If they are in a pair and have been separated for their tank mate for anything up to a few hours, they should be fine to go straight back in together – although this could certainly mean for a lot of extra sniffing, mounting and rubbing depending on whether the escapee is the Boss or not. Certainly keep an eye for a while after re-introducing – and offer lots of distractions like treats, a sandbath and something new to chew.

If they are part of trio – this may be more stressed – but it is still possible – so again, watch and distract until you are happy they are getting on again. With three possible bosses, it is less likely the one who escaped was the one in charge which is what increases the risk of scuffles.

If it was a longer time apart – say overnight – then both combos are still possible – but less likely to be stress-free as your escapee won’t smell to much like them anymore – and could smell like cat, dog, chocolate or cobwebs – totally alien to the gerbils who stayed home.

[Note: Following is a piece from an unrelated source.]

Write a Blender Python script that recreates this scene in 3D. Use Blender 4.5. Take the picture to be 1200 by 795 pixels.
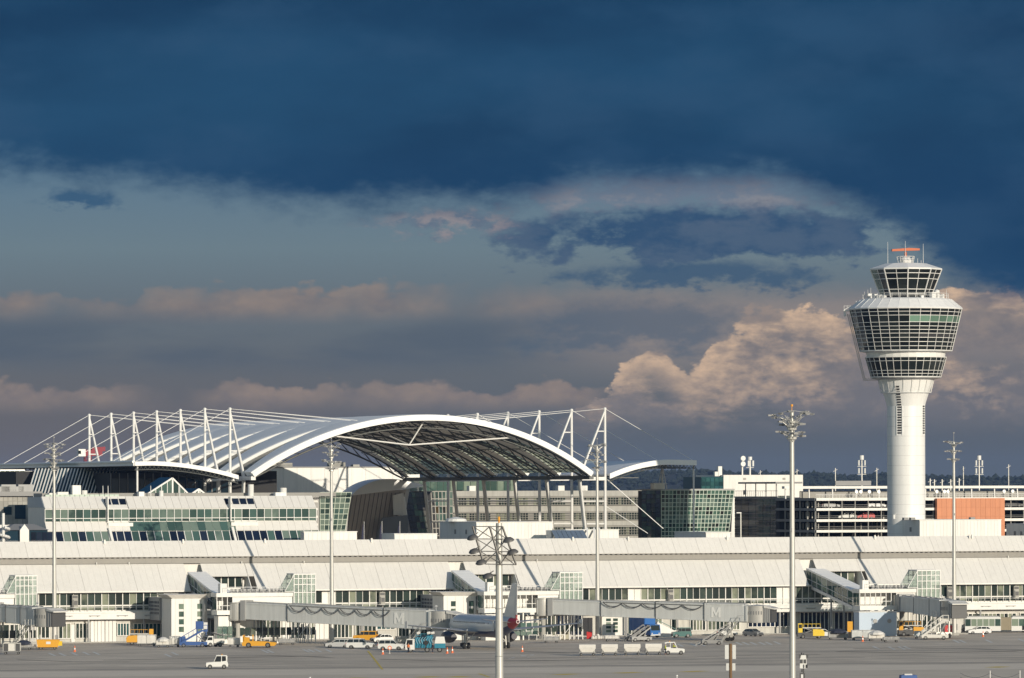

Best course of action is to take OUT the remaining gerbils from their enclosure and put them in the run or bath tub – then put the escapee back in the enclosure and cover them in the used substrate making the escapee camoflague themselves back in. Give them a good 20 minutes or so in there alone to get all back and ready – then stick the other gerbils back in and hope that THEY then feel like the odd ones out and ask the escapee if they can join back in.

Distract with treats, dust bath and tubes – and leave to simmer – watching closely.

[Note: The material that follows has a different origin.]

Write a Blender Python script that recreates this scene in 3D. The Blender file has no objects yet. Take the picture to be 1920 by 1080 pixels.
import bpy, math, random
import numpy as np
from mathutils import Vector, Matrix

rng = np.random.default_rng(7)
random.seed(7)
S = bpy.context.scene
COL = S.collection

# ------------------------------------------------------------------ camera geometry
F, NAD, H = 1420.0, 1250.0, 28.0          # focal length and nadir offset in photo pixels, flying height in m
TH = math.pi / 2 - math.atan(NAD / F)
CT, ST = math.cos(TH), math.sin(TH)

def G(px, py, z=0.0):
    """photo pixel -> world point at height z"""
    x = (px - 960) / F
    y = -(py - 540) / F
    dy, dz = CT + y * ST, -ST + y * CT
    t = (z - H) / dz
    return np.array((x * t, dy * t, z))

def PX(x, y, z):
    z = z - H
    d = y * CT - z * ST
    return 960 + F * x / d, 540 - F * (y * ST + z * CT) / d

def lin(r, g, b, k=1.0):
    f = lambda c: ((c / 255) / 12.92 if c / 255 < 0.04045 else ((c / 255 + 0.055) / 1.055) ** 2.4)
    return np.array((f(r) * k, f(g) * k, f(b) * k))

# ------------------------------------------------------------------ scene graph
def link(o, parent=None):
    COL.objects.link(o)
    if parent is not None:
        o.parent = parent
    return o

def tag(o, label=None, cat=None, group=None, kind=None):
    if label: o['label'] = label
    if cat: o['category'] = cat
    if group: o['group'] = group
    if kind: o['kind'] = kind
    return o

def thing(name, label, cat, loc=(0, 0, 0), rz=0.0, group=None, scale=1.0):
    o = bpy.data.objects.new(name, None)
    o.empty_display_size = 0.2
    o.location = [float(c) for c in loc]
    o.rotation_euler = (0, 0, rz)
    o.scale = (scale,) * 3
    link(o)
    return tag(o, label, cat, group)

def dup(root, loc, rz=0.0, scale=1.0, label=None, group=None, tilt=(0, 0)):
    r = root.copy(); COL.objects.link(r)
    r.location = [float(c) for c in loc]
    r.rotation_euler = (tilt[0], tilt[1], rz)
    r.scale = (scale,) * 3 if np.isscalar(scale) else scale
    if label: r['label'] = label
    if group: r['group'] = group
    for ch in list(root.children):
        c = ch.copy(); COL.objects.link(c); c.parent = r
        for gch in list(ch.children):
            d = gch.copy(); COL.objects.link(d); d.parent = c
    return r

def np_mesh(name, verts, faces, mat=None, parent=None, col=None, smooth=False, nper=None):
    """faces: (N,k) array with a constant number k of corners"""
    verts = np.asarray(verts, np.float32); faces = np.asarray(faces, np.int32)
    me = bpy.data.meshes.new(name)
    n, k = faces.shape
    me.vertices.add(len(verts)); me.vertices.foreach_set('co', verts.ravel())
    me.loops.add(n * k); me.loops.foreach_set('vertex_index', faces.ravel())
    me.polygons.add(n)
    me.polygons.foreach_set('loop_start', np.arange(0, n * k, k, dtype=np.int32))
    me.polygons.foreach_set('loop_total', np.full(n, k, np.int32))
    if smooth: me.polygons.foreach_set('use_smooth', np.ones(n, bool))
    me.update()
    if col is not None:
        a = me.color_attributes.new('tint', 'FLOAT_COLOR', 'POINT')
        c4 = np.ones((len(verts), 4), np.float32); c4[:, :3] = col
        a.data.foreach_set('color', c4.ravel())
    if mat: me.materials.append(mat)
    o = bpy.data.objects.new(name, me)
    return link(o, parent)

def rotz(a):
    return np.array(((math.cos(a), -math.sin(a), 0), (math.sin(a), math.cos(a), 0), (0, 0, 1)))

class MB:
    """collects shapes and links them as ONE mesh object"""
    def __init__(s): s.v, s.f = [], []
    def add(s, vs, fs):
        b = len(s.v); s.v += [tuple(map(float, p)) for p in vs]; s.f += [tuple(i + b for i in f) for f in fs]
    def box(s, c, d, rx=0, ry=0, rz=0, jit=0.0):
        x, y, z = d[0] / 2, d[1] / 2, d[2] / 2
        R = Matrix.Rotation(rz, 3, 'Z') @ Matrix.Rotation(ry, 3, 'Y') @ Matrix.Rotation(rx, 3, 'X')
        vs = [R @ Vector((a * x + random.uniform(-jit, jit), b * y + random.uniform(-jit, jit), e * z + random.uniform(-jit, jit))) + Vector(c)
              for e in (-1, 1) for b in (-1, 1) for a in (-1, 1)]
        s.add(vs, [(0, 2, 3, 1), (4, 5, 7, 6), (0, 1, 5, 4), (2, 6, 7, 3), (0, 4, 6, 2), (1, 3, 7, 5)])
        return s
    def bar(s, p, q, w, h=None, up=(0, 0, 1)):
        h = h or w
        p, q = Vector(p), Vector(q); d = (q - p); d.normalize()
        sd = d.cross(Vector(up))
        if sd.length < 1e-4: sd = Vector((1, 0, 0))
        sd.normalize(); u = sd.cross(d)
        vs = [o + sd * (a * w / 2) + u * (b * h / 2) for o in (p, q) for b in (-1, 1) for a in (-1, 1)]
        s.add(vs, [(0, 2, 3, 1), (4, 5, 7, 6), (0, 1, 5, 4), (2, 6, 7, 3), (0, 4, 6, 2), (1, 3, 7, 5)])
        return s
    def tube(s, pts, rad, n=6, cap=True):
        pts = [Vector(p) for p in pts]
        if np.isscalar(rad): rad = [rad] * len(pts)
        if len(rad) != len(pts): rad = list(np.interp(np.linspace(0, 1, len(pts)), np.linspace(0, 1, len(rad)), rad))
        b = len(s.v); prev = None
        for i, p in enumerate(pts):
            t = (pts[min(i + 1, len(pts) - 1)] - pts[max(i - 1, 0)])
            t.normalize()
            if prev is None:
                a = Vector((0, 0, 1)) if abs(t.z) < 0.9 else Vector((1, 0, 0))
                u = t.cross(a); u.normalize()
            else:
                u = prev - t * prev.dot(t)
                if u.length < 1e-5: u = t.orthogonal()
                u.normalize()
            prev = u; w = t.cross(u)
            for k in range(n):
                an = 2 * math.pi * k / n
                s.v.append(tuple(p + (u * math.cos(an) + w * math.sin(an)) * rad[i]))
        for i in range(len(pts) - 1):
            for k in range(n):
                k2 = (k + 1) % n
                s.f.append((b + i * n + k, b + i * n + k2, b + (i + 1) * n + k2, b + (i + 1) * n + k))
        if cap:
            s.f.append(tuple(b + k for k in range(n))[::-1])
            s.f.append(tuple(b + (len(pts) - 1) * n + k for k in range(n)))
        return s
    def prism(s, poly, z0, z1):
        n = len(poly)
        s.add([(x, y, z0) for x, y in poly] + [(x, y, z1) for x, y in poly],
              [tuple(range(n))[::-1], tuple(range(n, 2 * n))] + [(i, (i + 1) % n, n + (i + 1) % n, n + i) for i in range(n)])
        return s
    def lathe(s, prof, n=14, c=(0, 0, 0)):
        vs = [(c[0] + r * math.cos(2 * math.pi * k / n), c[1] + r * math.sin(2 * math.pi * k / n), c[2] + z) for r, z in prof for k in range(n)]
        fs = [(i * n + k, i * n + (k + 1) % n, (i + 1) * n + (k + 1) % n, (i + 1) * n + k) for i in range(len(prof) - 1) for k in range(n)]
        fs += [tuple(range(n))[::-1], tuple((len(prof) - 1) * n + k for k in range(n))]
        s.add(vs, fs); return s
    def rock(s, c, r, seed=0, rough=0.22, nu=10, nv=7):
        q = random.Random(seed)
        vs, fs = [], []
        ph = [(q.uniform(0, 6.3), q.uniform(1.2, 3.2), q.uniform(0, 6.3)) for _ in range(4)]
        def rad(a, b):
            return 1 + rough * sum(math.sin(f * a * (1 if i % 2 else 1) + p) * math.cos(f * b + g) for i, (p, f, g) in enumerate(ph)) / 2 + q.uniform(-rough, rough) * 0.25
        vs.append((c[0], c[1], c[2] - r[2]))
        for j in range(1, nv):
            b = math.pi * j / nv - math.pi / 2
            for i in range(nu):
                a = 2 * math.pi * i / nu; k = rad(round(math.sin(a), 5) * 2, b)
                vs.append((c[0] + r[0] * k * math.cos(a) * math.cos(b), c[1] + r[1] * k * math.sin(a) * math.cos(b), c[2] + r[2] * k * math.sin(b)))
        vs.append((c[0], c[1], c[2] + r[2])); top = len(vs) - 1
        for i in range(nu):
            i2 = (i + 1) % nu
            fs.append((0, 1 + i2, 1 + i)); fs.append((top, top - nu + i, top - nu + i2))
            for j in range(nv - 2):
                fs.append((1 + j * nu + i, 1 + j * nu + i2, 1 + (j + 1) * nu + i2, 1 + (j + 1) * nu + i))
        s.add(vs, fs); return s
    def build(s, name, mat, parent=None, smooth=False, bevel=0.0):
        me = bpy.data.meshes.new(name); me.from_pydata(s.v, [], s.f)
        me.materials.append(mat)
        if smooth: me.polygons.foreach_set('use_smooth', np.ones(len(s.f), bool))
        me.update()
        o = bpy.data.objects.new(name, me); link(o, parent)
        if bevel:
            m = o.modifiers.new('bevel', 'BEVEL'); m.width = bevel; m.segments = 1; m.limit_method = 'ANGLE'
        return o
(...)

Can You Reintroduce Gerbils If They Have Been Lost For Days?

Gerbils seem to have a very short memory sometimes of how they used to live – I think they do it on purpose. Like when you have someone at work you find quite overpowering, and they finally get promoted – your office will subtley have a reshuffle to a new ‘agreement’ – a new happy balance. However, if they come back a few days later, their status in the group won’t ever quite be the same – you all have a new confidence.

Gerbils are in quite a delicate balance too – so once one gerbil has gone, the remaining gerbils might start a new life for themselves as the new Boss. Moreso if they were a trio and now they are just a pair – as they now need to decide on a new boss and it might not be an easy decision for them to make. Gerbils don’t shake hands: one of them beats the other one up!

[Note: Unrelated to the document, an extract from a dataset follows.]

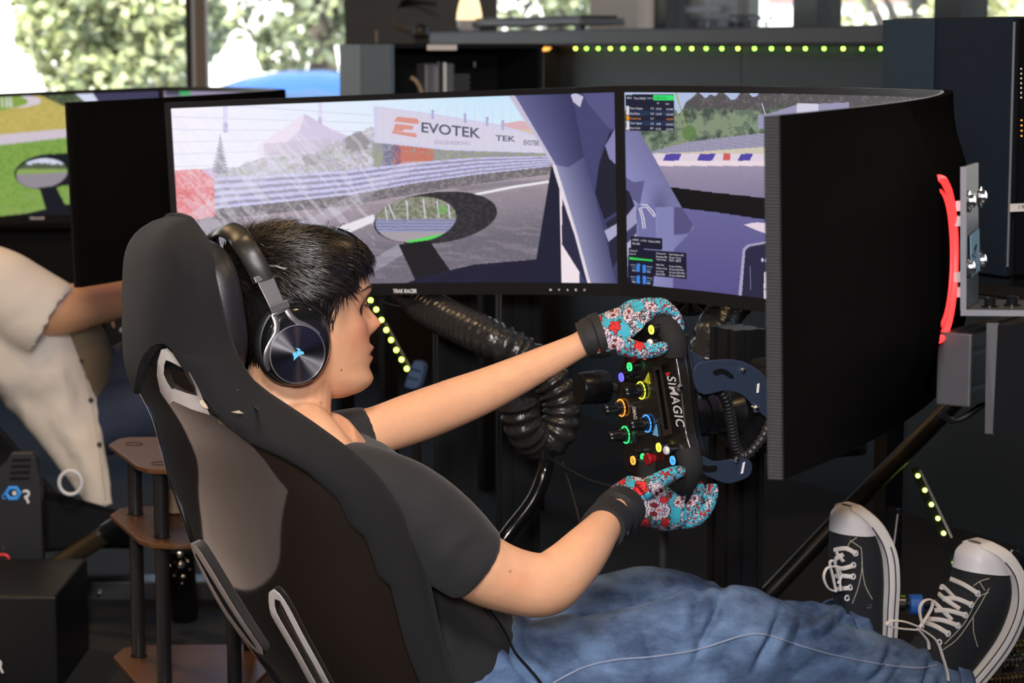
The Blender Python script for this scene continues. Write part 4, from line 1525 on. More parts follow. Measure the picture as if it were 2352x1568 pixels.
# side bands of fabric wrapping the edge of the shell
zb_ = list(np.linspace(0.20, 0.90, 40))
for side in (1, -1):
    rings = []
    for z in zb_:
        t0 = band_th(z)
        prof = []
        for k in range(7):                                   # outside
            t = t0 + (1.57 - t0) * k / 6
            prof.append(seat(side * t, z, 0.003 + 0.008 * math.sin(math.pi * (k + 0.6) / 7.2)))
        e = seat(side * 1.57, z, 0.0)
        kf = max(0.0, min(1.0, (0.872 - z) / 0.05))
        prof.append(e + FWD * 0.014 * kf + RGT * side * 0.002 * kf)
        prof.append(e + FWD * 0.016 * kf - RGT * side * 0.018)
        for k in range(5):                                   # inside padding
            t = 1.50 - 0.95 * k / 4
            prof.append(seat(side * t, z, -0.034 - 0.014 * math.sin(math.pi * k / 4)))
        rings.append(prof)
    b = MB()
    n = len(rings[0])
    b.add([p for r_ in rings for p in r_], [(i * n + j, i * n + j + 1, (i + 1) * n + j + 1, (i + 1) * n + j) for i in range(len(rings) - 1) for j in range(n - 1)])
    b.build('side_bolster', m_fabric, seat_root, angle=80, solid=0.006)
pad = MB().grid(lambda u, v: seat(-1.0 + 2.0 * u, 0.22 + 0.66 * v, -0.035), 24, 30)
pad.build('back_pad', m_fabric, seat_root, angle=80)

# hood over the head section, arched at its lower edge
hz = list(np.linspace(0.80, 1.075, 30))
hv, hf = [], []
ths = np.linspace(-1.57, 1.57, 61)
top_z = 1.075


ARCH = [(374, 782), (348, 793), (324, 820), (309, 860), (300, 905), (296, 1000), (560, 1000), (500, 962), (470, 930), (440, 880), (418, 838), (396, 800)]


def hood_low(t):
    """lower edge of the hood by angle"""
    z = 0.99
    while z > 0.815:
        x_, y_ = px1(seat(t, z, 0.012))
        if inpoly(np.array([x_]), np.array([y_]), ARCH)[0]:
            return z
        z -= 0.003
    return 0.815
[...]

So, if your once-friendly gerbils don’t get on after their time apart (like having ball fights) or they have been apart for several days since going missing and you aren’t happy to put them straight back in their original clan – then you will need to keep them apart temporaily and create yourself a simple but secure split cage – just to re-introduce them to each other so they can re-adjust more safely.

It won’t be like a full split intro – but the split needs to be secure just the same.

It will be best to pull out some used substrate from the original enclosure for both sides of the split – and somewhere undercover to sleep from the same enclosure like a coconut shell or tunnel. Swap the gerbils over between sides 3 or 5 times a day for a couple of days only – then when you are there to watch one day or evening – remove the split and see what happens – be ready with a cup or pot just incase.

Hopefully the time back together – but not together – keeps everyone safe – and allows them to be friends again.

If it doesn’t quite work out first time (but no massive bloodbath) – give them a few more days in the split and try again.

If it doesn’t work out a second time – or they have a serious fight – then perhaps their time has passed and they need to be housed seperately to each other. Especially with a trio – as the remaining pair might get stressed and start to fight too! And that’s the last thing you need.

That isn’t to say that the lone gerbil or gerbils (if you had an original pair) can’t be paired up with a new friend each – it just means that they themselves can’t be a clan anymore. Gerbils easily move from one clan to another so isn’t a problem in itself.

It is for you though – as now you need a second enclosure!